Kairo/Tripolis/Mg. Nahezu unbemerkt schlittert Libyen in die schwerste Staatskrise seit dem Sturz von Muammar al-Gaddafi. Vor zwei Jahren galt das ölreiche Land noch als Musterfall für eine gelungene Militärintervention. Inzwischen funktioniert nichts mehr. Von Monat zu Monat versinkt Libyen tiefer in Chaos und Anarchie. Die Autorität der Zentralregierung ist zusammengebrochen. Ölexportanlagen stehen still, die entgangenen Einnahmen summieren sich inzwischen auf mehr als fünf Milliarden Dollar. Verärgerte Kunden wandern zu anderen Ölexporteuren ab.

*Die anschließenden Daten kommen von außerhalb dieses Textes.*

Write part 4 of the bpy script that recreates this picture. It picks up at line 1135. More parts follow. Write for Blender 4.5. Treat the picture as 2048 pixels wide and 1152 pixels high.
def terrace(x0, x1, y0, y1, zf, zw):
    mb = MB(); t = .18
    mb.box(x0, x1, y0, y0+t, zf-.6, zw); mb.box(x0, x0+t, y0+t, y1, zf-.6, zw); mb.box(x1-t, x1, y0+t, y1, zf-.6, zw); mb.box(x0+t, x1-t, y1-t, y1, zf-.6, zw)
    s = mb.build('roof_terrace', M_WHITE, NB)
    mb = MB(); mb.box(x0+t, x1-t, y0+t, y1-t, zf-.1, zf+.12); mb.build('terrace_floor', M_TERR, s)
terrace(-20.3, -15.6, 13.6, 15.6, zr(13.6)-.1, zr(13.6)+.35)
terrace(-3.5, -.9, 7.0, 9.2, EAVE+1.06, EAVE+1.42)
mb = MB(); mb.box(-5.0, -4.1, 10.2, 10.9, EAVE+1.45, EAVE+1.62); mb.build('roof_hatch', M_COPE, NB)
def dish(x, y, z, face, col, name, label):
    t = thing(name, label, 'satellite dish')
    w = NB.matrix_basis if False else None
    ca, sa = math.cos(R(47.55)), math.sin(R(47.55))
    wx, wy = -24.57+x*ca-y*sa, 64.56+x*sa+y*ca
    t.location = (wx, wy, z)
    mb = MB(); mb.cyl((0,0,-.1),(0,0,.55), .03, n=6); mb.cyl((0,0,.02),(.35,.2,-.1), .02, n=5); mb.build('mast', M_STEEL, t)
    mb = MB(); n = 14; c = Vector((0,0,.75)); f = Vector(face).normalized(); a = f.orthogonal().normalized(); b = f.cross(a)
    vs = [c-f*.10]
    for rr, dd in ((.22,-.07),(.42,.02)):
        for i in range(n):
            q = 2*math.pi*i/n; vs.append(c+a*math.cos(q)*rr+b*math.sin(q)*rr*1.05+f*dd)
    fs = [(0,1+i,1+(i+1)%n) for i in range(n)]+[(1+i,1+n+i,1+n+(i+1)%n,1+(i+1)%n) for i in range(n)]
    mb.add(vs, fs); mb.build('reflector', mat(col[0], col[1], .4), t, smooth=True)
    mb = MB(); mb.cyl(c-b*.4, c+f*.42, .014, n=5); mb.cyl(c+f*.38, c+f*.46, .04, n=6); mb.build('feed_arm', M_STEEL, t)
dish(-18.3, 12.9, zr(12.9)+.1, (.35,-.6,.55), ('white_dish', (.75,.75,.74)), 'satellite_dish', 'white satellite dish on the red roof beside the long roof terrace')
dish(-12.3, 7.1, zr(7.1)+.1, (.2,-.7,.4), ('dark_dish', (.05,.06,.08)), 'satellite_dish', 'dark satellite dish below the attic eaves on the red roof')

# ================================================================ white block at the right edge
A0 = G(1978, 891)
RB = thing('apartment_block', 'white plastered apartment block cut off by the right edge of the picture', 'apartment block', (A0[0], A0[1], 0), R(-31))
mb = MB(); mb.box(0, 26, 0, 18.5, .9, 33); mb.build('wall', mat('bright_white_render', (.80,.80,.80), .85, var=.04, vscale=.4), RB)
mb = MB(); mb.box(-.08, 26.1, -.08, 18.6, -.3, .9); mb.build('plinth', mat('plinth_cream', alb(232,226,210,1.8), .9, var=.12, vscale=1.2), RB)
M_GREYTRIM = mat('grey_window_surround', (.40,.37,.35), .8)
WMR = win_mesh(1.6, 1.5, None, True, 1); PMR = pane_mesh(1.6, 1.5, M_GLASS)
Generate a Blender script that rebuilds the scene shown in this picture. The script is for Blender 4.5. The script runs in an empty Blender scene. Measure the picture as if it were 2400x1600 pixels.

An den Tankstellen bilden sich Warteschlangen, in der Hauptstadt Tripolis fällt stundenlang der Strom aus, weil es an Diesel für die Kraftwerke fehlt. Die Wasserversorgung stockt, weil Stammeskämpfer die Pumpen der Tiefbrunnen in der Wüste lahmlegen.

Zerreißprobe ums Öl

Zur größten Zerreißprobe jedoch entwickelt sich der Kampf um die Hoheit über die Ölterminals, bei denen Hafenarbeiter und das aus Exrebellen rekrutierte Sicherheitspersonal seit Wochen streiken und offenbar versuchen, Rohöl an der Staatskasse vorbei auf eigene Rechnung zu verkaufen. Die Regierung von Ministerpräsident Ali Zeidan besteht aus einer fragilen Koalition von Islamisten, alten Gaddafi-Getreuen und eingeschworenen Gaddafi-Oppositionellen. Die Führung sei inkompetent und müsse zurücktreten, forderte dagegen der höchste Geistliche. Den Regierenden fehlt jedes Rezept gegen das Treiben der bewaffneten Milizen. Stattdessen gehören Attentate auf Offiziere, Politiker, Journalisten und Richter inzwischen zum Alltag. In Tripolis wurde dieser Tage sogar der Konvoi der EU-Botschafterin in Libyen gestoppt und ausgeraubt.